§ WORK TO BE COMPLETED: Repeat the records below word for word, but start at the line that contains "L_fg = leafmat('cypress", stop after the last line, and include nothing else.

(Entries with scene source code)
-=-=-=-=-
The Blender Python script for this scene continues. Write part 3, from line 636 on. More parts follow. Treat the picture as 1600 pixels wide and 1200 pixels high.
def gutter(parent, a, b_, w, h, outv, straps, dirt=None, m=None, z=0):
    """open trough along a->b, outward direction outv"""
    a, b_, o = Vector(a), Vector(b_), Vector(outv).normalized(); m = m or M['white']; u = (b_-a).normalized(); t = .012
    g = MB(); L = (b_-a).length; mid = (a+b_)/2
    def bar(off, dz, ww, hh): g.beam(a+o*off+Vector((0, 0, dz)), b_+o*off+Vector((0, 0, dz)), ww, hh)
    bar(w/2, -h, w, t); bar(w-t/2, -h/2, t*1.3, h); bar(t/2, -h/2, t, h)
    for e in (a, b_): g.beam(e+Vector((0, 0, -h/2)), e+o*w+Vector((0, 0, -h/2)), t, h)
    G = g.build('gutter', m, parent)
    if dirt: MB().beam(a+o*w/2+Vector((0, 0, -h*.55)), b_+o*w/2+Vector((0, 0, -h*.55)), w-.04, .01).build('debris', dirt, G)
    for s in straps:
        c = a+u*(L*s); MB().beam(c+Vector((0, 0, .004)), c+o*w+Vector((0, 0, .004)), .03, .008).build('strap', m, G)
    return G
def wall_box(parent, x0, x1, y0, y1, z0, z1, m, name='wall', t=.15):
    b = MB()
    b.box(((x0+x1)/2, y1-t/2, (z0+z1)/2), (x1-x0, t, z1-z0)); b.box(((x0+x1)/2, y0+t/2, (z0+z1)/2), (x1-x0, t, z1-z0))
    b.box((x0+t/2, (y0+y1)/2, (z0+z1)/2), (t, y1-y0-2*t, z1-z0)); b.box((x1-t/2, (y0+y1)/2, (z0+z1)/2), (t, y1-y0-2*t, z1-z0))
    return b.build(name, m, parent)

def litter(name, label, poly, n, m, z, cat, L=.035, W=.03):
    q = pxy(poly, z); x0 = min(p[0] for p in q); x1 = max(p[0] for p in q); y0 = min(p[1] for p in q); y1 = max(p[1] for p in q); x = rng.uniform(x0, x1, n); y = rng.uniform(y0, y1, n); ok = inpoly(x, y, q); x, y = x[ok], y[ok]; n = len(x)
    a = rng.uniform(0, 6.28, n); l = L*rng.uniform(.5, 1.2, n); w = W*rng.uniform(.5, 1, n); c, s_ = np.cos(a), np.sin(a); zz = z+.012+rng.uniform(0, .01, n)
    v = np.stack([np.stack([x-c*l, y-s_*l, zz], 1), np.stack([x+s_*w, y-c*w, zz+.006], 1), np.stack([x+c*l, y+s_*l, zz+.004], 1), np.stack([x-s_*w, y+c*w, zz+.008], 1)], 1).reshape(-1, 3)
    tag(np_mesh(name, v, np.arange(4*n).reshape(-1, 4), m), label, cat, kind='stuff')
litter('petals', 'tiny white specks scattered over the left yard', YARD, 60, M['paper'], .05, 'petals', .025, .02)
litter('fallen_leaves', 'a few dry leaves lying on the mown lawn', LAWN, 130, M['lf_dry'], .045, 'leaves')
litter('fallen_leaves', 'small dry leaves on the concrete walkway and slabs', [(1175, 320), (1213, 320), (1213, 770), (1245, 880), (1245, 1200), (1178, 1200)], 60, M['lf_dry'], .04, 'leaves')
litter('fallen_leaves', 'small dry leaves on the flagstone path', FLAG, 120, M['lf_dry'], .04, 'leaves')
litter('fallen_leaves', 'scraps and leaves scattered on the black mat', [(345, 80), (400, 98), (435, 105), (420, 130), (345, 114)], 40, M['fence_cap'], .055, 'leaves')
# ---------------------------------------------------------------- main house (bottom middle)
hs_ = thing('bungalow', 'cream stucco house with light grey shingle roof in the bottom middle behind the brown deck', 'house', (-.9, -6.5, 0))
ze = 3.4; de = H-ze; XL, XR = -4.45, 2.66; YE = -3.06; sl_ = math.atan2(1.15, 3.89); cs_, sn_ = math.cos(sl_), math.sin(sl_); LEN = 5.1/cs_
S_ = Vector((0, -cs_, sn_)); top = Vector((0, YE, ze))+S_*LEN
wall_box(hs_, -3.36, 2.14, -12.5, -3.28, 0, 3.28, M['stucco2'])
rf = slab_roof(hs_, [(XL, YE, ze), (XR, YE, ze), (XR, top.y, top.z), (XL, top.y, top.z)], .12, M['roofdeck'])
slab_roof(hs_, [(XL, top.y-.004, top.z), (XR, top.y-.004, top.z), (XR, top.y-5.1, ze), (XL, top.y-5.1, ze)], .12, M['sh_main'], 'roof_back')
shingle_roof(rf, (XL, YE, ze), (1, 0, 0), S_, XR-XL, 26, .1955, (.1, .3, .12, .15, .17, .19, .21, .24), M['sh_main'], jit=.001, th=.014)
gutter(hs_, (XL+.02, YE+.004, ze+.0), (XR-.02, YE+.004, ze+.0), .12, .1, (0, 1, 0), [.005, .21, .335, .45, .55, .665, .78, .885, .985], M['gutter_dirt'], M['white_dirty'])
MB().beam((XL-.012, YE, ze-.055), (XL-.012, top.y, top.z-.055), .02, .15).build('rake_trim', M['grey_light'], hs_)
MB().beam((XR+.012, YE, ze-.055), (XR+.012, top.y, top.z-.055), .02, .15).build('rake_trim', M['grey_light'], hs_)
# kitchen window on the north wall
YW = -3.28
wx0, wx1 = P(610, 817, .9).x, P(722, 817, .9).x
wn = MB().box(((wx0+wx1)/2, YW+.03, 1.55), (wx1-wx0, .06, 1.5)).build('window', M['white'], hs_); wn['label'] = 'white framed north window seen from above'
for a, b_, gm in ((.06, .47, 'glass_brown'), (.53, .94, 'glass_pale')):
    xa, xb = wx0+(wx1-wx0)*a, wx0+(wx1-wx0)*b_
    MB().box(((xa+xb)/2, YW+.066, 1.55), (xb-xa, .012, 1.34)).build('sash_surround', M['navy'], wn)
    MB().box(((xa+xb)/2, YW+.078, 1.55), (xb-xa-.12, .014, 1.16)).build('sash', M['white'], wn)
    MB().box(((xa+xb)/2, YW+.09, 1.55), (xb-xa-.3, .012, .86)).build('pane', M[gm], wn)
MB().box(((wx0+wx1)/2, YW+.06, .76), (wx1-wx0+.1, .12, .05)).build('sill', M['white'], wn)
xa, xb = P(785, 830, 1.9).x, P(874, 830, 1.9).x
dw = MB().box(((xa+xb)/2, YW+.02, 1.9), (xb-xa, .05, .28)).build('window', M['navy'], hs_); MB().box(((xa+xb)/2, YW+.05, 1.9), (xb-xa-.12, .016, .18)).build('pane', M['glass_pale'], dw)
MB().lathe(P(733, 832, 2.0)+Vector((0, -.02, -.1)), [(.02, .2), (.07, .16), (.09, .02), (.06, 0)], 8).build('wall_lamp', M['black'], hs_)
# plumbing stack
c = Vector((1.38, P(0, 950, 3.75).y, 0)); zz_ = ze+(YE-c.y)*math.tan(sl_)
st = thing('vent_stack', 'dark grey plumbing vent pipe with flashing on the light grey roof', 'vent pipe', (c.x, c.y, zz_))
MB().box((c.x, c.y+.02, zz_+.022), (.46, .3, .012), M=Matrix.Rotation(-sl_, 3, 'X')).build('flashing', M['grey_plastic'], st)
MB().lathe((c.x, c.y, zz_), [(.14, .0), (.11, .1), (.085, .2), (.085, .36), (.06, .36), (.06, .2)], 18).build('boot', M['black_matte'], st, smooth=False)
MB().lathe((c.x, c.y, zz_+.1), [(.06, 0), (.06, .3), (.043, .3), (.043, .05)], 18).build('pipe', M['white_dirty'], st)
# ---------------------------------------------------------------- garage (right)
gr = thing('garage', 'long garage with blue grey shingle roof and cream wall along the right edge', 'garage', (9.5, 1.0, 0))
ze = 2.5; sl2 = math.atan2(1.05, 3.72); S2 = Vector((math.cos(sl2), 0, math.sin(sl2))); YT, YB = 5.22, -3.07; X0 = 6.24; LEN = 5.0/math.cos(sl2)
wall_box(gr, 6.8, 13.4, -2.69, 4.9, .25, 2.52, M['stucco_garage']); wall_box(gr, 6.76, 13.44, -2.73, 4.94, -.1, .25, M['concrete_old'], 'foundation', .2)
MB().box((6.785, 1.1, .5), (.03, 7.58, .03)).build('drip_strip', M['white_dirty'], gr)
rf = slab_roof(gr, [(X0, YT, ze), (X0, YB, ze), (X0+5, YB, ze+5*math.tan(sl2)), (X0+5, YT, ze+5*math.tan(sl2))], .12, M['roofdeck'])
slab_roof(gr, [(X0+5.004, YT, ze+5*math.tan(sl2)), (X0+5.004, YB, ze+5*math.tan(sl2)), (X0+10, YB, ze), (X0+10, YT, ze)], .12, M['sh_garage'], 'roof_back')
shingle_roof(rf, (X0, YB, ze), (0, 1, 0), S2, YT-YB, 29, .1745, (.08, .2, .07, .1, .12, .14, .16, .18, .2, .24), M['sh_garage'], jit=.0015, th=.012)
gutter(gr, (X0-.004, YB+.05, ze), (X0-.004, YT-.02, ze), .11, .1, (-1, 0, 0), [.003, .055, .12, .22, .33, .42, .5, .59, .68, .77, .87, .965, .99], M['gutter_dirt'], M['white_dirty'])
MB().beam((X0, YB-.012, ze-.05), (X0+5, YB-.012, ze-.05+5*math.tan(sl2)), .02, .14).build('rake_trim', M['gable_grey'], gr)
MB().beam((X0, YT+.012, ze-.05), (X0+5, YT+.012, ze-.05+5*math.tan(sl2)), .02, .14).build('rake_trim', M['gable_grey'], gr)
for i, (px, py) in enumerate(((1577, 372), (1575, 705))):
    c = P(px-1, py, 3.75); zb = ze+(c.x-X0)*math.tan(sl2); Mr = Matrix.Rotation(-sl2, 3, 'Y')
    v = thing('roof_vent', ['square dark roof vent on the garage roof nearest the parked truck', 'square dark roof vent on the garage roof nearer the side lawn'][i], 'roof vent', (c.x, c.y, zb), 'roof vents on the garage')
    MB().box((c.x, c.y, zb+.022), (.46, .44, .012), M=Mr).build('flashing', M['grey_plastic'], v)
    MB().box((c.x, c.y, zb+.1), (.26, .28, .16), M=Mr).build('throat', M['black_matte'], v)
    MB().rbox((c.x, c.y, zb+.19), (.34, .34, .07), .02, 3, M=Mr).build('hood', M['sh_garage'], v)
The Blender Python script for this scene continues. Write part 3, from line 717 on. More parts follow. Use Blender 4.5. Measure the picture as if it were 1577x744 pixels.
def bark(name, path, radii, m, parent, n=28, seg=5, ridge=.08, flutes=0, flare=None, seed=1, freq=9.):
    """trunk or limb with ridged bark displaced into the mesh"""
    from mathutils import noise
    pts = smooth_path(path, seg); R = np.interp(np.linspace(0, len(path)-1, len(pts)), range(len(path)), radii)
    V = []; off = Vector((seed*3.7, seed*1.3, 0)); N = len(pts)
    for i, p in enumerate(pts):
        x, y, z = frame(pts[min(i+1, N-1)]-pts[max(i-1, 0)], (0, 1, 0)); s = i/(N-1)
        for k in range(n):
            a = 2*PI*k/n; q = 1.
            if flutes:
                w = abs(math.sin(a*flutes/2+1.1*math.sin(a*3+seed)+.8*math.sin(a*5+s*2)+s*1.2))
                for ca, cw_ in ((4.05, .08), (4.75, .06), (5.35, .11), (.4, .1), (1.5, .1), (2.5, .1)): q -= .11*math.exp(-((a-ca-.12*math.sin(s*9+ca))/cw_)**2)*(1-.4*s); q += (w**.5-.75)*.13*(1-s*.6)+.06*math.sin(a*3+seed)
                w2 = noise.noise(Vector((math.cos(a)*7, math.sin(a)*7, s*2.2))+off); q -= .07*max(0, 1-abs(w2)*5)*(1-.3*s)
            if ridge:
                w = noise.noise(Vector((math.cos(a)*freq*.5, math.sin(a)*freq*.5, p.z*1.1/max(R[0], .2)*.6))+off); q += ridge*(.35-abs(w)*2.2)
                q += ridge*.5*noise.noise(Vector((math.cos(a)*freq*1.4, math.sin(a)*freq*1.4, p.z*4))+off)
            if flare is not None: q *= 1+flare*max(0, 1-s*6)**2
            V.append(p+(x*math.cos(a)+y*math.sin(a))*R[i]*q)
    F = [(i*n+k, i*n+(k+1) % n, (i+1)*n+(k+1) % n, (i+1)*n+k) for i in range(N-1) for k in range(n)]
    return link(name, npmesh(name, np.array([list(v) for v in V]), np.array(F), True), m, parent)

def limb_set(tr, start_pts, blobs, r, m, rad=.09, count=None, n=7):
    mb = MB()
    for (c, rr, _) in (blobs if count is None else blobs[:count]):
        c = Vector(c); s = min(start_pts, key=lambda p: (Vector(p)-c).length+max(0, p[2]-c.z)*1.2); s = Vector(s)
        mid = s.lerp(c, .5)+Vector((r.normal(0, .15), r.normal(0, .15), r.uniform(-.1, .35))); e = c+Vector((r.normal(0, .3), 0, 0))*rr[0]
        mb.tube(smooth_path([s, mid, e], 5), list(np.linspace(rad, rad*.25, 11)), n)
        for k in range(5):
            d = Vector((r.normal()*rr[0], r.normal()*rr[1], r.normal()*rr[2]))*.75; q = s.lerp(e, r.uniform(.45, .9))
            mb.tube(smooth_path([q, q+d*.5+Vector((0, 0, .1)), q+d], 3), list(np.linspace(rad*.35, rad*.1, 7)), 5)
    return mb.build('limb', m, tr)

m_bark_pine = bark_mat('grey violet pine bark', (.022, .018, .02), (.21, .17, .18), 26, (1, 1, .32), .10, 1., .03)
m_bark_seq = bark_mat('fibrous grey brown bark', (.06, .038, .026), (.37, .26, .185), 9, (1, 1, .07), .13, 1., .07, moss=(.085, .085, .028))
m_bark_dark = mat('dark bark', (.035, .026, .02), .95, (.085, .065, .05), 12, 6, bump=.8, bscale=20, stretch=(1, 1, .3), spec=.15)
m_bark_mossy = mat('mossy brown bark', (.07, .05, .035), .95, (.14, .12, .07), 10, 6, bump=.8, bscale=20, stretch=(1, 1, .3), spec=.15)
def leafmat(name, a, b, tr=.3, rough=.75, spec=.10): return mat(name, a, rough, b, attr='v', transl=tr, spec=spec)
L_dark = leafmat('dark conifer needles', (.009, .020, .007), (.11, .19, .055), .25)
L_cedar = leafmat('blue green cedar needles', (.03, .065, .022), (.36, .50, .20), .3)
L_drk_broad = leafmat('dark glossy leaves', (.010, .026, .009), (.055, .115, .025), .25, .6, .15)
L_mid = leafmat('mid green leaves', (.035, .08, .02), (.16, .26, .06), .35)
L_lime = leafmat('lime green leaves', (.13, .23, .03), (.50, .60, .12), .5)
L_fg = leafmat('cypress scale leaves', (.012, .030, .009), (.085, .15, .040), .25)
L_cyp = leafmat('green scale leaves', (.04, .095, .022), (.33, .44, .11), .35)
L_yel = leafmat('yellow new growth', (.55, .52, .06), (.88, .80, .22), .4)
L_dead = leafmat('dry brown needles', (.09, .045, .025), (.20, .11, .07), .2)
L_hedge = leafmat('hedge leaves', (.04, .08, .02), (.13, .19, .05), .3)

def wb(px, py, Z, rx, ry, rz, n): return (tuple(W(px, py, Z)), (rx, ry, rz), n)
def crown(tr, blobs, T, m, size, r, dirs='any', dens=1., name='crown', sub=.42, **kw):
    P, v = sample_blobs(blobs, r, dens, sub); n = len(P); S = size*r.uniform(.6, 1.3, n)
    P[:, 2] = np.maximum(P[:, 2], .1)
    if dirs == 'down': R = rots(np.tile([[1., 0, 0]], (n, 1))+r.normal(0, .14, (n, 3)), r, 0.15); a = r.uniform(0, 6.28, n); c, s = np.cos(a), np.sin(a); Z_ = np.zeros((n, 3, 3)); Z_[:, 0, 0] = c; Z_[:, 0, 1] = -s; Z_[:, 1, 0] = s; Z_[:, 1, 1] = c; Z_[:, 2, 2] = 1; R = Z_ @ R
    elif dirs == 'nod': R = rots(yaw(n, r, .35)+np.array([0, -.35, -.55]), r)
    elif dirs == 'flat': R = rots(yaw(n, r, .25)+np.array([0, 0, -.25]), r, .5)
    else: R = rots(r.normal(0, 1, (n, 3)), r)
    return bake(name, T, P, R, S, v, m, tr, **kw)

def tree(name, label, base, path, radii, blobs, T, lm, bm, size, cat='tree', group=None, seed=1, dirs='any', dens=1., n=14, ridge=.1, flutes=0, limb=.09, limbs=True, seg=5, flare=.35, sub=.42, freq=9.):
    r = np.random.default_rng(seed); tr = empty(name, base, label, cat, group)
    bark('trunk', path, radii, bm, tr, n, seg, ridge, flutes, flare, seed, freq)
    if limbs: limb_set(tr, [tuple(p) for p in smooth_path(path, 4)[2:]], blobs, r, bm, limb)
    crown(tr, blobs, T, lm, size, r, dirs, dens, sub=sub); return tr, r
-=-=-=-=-
§ EXERCISE RESULT:
L_fg = leafmat('cypress scale leaves', (.012, .030, .009), (.085, .15, .040), .25)
L_cyp = leafmat('green scale leaves', (.04, .095, .022), (.33, .44, .11), .35)
L_yel = leafmat('yellow new growth', (.55, .52, .06), (.88, .80, .22), .4)
L_dead = leafmat('dry brown needles', (.09, .045, .025), (.20, .11, .07), .2)
L_hedge = leafmat('hedge leaves', (.04, .08, .02), (.13, .19, .05), .3)

def wb(px, py, Z, rx, ry, rz, n): return (tuple(W(px, py, Z)), (rx, ry, rz), n)
def crown(tr, blobs, T, m, size, r, dirs='any', dens=1., name='crown', sub=.42, **kw):
    P, v = sample_blobs(blobs, r, dens, sub); n = len(P); S = size*r.uniform(.6, 1.3, n)
    P[:, 2] = np.maximum(P[:, 2], .1)
    if dirs == 'down': R = rots(np.tile([[1., 0, 0]], (n, 1))+r.normal(0, .14, (n, 3)), r, 0.15); a = r.uniform(0, 6.28, n); c, s = np.cos(a), np.sin(a); Z_ = np.zeros((n, 3, 3)); Z_[:, 0, 0] = c; Z_[:, 0, 1] = -s; Z_[:, 1, 0] = s; Z_[:, 1, 1] = c; Z_[:, 2, 2] = 1; R = Z_ @ R
    elif dirs == 'nod': R = rots(yaw(n, r, .35)+np.array([0, -.35, -.55]), r)
    elif dirs == 'flat': R = rots(yaw(n, r, .25)+np.array([0, 0, -.25]), r, .5)
    else: R = rots(r.normal(0, 1, (n, 3)), r)
    return bake(name, T, P, R, S, v, m, tr, **kw)

def tree(name, label, base, path, radii, blobs, T, lm, bm, size, cat='tree', group=None, seed=1, dirs='any', dens=1., n=14, ridge=.1, flutes=0, limb=.09, limbs=True, seg=5, flare=.35, sub=.42, freq=9.):
    r = np.random.default_rng(seed); tr = empty(name, base, label, cat, group)
    bark('trunk', path, radii, bm, tr, n, seg, ridge, flutes, flare, seed, freq)
    if limbs: limb_set(tr, [tuple(p) for p in smooth_path(path, 4)[2:]], blobs, r, bm, limb)
    crown(tr, blobs, T, lm, size, r, dirs, dens, sub=sub); return tr, r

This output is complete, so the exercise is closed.